_What is being asked_. In the lines below, how many hold the word "objects"? Answer only with the number.

_Recorded information_.
========

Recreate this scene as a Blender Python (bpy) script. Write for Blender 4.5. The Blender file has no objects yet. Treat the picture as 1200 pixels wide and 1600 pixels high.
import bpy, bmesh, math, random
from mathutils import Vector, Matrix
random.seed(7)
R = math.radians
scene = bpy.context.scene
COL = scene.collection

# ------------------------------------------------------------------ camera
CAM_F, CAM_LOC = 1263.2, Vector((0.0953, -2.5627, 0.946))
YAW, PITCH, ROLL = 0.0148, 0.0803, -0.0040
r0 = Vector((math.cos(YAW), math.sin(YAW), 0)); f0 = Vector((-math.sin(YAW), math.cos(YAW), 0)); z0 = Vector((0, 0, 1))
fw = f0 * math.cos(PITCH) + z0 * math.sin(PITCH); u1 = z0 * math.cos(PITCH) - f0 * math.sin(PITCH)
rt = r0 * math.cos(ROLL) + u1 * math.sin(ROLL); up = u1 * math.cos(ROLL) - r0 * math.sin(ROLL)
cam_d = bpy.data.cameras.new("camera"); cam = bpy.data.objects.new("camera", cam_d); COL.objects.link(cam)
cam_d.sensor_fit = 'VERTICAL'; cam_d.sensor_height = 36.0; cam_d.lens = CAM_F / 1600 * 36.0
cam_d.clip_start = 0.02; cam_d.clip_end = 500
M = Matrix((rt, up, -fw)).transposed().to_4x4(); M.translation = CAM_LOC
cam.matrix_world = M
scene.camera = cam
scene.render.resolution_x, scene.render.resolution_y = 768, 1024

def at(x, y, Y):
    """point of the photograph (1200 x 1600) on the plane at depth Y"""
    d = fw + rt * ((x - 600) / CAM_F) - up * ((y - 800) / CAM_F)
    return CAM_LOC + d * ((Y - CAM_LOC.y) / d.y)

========

_Written reply_. 2